Tuesday, May 19, 2009

A Second Helping

After a round full of game winning shots, multiple, multiple overtime games, a running diary, and a Witness Highlight Reel featuring the King himself, the first round of the NBA playoffs left us, with her not so attractive step sister known as the second round. Nevertheless, I soldiered on, watching second after second of a brutal, uninspired, one sided "war" (aka: Hawks-Witnesses), a seven game series that should not have even gone three games (Lakers-Rockets), a catfight (Mark Cuban-Kenyon Martin), and an end to an era that never quite began (Magic-Celtics) just to be able to sit down and enjoy the two six games series that begin tonight (I had a nice interview with the Commish himself, who said, "no funny stuff this year, I want LeBron-Kobe ASAP and anyone gets in my way will feel my wrath")!
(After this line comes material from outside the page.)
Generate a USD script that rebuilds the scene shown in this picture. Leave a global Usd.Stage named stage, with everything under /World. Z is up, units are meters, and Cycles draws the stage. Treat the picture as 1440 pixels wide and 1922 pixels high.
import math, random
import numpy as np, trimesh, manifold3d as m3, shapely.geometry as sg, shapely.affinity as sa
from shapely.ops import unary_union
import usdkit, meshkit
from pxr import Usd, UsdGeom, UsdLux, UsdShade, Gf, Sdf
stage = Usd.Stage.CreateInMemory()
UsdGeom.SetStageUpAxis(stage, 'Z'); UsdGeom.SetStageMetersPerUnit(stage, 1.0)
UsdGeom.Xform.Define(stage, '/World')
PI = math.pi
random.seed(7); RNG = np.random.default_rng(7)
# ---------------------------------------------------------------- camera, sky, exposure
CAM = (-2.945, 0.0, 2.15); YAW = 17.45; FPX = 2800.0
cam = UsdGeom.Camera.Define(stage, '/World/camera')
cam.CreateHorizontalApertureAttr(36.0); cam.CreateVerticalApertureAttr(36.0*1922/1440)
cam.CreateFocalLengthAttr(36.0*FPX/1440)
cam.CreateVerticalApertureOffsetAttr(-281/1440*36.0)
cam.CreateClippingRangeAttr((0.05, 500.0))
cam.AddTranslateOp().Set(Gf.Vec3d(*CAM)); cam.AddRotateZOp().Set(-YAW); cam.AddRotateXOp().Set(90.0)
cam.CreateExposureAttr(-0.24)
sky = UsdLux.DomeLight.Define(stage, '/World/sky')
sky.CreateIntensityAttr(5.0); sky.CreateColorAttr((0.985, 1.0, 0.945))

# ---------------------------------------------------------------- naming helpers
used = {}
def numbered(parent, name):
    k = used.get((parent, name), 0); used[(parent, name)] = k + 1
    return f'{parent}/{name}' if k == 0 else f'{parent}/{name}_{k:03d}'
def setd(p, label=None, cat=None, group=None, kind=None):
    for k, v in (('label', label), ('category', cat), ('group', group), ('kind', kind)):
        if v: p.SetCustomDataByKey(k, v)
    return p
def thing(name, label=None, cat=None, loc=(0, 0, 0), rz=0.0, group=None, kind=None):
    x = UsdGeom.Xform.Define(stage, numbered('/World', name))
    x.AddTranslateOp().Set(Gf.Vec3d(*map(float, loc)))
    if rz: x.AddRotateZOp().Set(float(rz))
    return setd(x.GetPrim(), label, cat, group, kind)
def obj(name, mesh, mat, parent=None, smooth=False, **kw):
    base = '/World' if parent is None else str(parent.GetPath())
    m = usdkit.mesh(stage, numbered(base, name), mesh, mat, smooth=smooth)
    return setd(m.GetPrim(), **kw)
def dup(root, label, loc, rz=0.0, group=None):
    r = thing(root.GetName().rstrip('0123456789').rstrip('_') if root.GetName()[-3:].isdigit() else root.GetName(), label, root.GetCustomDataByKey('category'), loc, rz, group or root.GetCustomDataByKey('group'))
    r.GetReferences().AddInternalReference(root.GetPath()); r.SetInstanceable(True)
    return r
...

Although the Nuggets have been playing well as of late, I still don't like there chances against the Lakers. The Lakers were 3-1 against the Nuggets this year while holding Carmelo Anthony to 13.8 points a game and a shooting percentage in the 30s. Also, the Nuggets do not have a single good match up for Kobe Bryant nor Pau Gasol. In the last meeting beteween the two teams, Gasol had 27 points and 19 rebounds and along with Andrew Bynum completely dominated the Nuggets front line. While Chauncey Billups has always been a match up problem for the Lakers, expect Shannon Brown to get extended minutes in this series and spend a good portion of his time guarding Billups. Phil Jackson had been giving Brown minutes over Farmar as of late (this trend stopped during the Houston series because of Aaron Brooks's quickness) in anticipation for this match up. If the Lakers are able to contain Billups and are immune to the Odom-flu (syndromes: an attitude that oozes the phrase "ehh I don't feel like trying today") the Lakers should win in five to six games.



In the East, the Witness-Magic series is rather complex. The Magic gave the Witnesses some problems this year, highlighted by their 30 point beatdown of the Witnesses in April. While the Magic have no one who can come close to guarding the King, the same can be said about the Witnesses ability to match up with Dwight Howard, Rashard Lewis, and Hedo Turkoglu. If Lebron takes Lewis, Turkoglu has the upper hand on whoever is left to guard him. Still, the key in this series is how Rafer Alston matches up with Mo Williams. If Williams dominates Alston the same way Rondo did (until game seven), the series will not even go six games, but if Alston can hold his own defensively and knock down a couple shots each game, the Magic's mismatches with Howard and Lewis or Turkoglu could allow them to steal the series. Sadly for the Magic, they have no one who can match up with David Stern or his officiating crew who in the end could make that one big play to end the series.